Whether it's a night spent with that ex, or another crushingly disappointing 'meal' at Pizza Hut, it appears that certain of life's mistakes are simply destined to be repeated. If 'to err is human,' then to err and learn from it is often beyond us. So it was this weekend that, like a dog returning to its own sick, I broke my self-imposed injunction against all things Top Gear and actively sought out an hour of denim-clad tarmac bothering with which to self-flagellate.
Usually, I take great pains to avoid even an accidental glimpse of the Three Arsemen of the Car-pocalypse. The last time I absent-mindedly flicked through Dave, Dave+1, UK Gold, Watch and Dave's Gold Watch +1, I got so lost in Top Gearrepeats - in such a horrific haze of fake spontaneity and bigotry-lite - that I had to immediately burn down my own house just to cleanse the hate.
Why then, you may well ask, did I put myself through it? Well, following Jeremy Clarkson's Twitter threat to run for parliament this weekend, I felt it was time to harvest the hate. Because although doubtless just a hilarious jape cooked up with his chum Dave under a gazebo at Chequers, Clarkson's tweet is yet another reminder of his pretensions to act as some sort of defender of English values. Now, unless you consider English values to include racism, misogynyand the mocking and general denigration of the disabledand the poor, it may be quite satisfying to see old Jezza drag his bloated, ugly, privately-educated face out on the campaign trail.
In the style of Chancellor Osbourne (whose mixture of fear and morbid curiosity when encountering supermarket workers is pure comedy), just to watch Clarkson squirm as he desperately tries to conceal his contempt for anyone with a net worth of less than £50 million, especially those ghastly wheelchair people, would be pure joy.
Presently this man gets away with projecting his vile outlook on the nation's media because he is most famous for, alongside a pair of under-twits, presenting a television show which tests out and reviews mechanical commodities. Not a range of commodities either, just cars.
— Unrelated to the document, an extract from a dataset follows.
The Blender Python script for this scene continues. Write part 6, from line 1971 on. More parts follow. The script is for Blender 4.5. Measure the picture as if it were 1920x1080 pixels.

Now because this is an inherently dull concept, every show contains some form of mocked up 'hilarious' scenario which enables Clarkson to come across as a harmless, bumbling everyman (a sort of proto-Boris), effectively disguising his true, creepy, elitist nature.
A move into politics for Clarkson would see him take his rightful and deserved place in the ranks of the reviled – alongside Farage, Thatcher, Griffin, Moseley. If that is how he chooses to cement his place in history, who are we to stop him? I, for one, would fully support his campaign for Doncaster (election HQ: Chipping Norton, naturally). So Vote Clarkson! Because, like Boris Johnson and like Nigel Farage, in the glare of political life, the pseudo-buffoon act can only last so long before you are exposed as the 'nasty piece of work' you really are. With Clarkson, I suspect this wouldn't take long. We are, after all, a good part of the way there already.